Scalia Says Gun Control Is Heading To Supreme Court
BY Herschel Smith11 years, 10 months ago
Conservative Justice Antonin Scalia, decrying America’s demonization of guns, is predicting that the parade of new gun control laws, cheered on by President Obama, will hit the Supreme Court soon, possibly settling for ever the types of weapons that can be owned.
Scalia, whose legacy decision in the 2008 case of District of Columbia vs. Heller ended the ban on handguns in Washington, D.C., suggested that the Constitution allows limits on what Americans can own, but the only example he offered was a shoulder-launched rocket that would bring down jets.
And the wily judge suggested to an audience of Smithsonian Associates at George Washington University’s Lisner Auditorium Tuesday night that he is not just preparing for a new gun control challenge, but that he’s softening up one of his liberal colleague on guns.
The long-time duck hunter revealed that he’s taken Obama appointee Elena Kagan hunting several times, the last being for big game in Wyoming where she shot a whitetail doe. “She dropped that doe with one shot,” he said during an event that featured questions from NPR’s court reporter Nina Totenberg.
[ … ]
Scalia explained why he wrote Heller, but wouldn’t discuss current gun control limits in Congress and the states. “There are doubtless cases on the way up,” he said, adding that limits on what weapons can be owned will likely be part of any new decision. “There are doubtless limits, but what they are we will see.”
Commentary
Good. Let’s rock. Let’s get on with the preservation or diminution of our rights and freedoms. Time is wasting. It’s time to revisit the decisions in Heller and McDonald, not because, as Justice Ginsburg thinks, there might be a reversal of Heller on the horizon with a “future, wiser court,” but because Heller didn’t go far enough. The Supreme Court recognized our right to ownership of firearms, but didn’t specifically broach the issue of “bearing” those arms, i.e., carrying them for personal defense.
This relationship that appears to be developing between Scalia and Kagan is, I’m sure, very sweet and and all of that, but I wouldn’t count on her vote. Furthermore, the whole issue of duck hunting concerns me. The Second Amendment, as Scalia knows, isn’t about duck hunting, or deer hunting, or any other “sporting purpose.” The sporting purposes test imposed by the last round of onerous firearms laws, and enforced by the ATF, is entirely unconstitutional. I have said before that I think the test is misapplied, and that if it is a firearm, it has a sporting purpose. But proliferation of this test through the judiciary (from some future decision) is cowardly because it doesn’t formally recognize the truth, and that is that the second amendment exists in order to ameliorate tyranny.

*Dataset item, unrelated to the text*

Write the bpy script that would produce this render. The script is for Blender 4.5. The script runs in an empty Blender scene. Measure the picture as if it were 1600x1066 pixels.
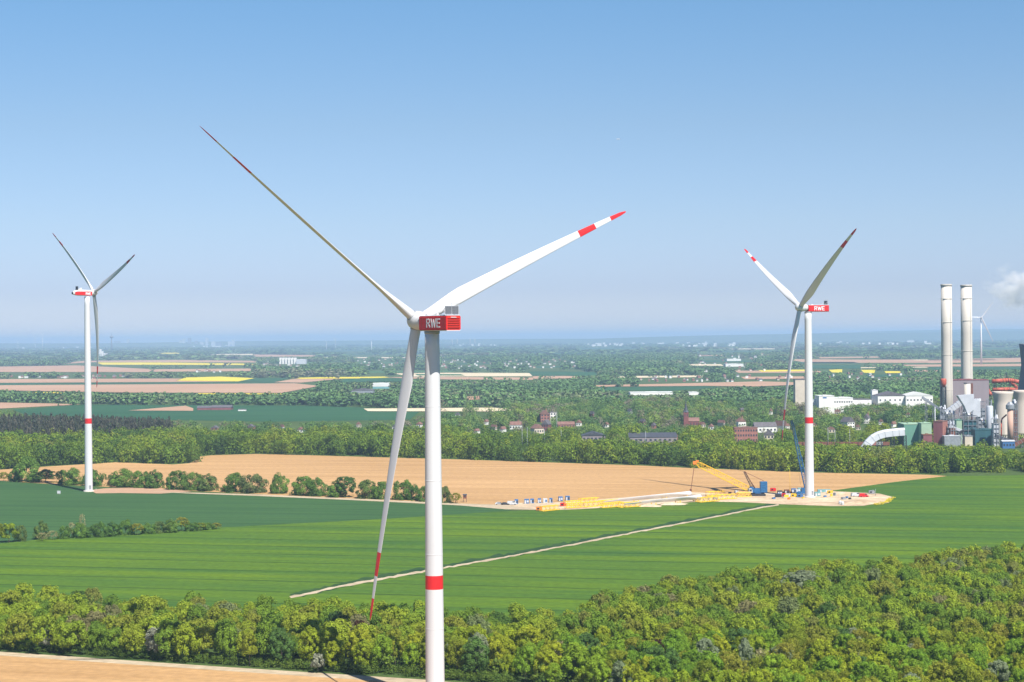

But for the courts, just remember that we firearms owners aren’t likely to have any more respect for confiscatory policies (or anything that can enable confiscation such as universal background checks), onerous policies (such as counting the number of cartridges I can put in my magazine), or unconstitutional tests (like sporting purposes) coming from the courts than we would if it came from the Congress or the President. And just for the record, the Supreme Court became a laughingstock over the decision on Obamacare. You wouldn’t want to put the final nail in the coffin holding your honor or respectability, would you?
Be very careful. Think wisely. Don’t start things you cannot stop.
UPDATE: Thank you for the visit on this article. It is timely and important.
On February 14, 2013 at 1:28 am, jj said:
Hey Scalia, since you’re checking up on Mr. Smith, any word on the whereabouts of John Roberts integrity? or his balls?
On February 15, 2013 at 10:40 am, Chuck said:
Now that’s funny right there; I don’t care who you are.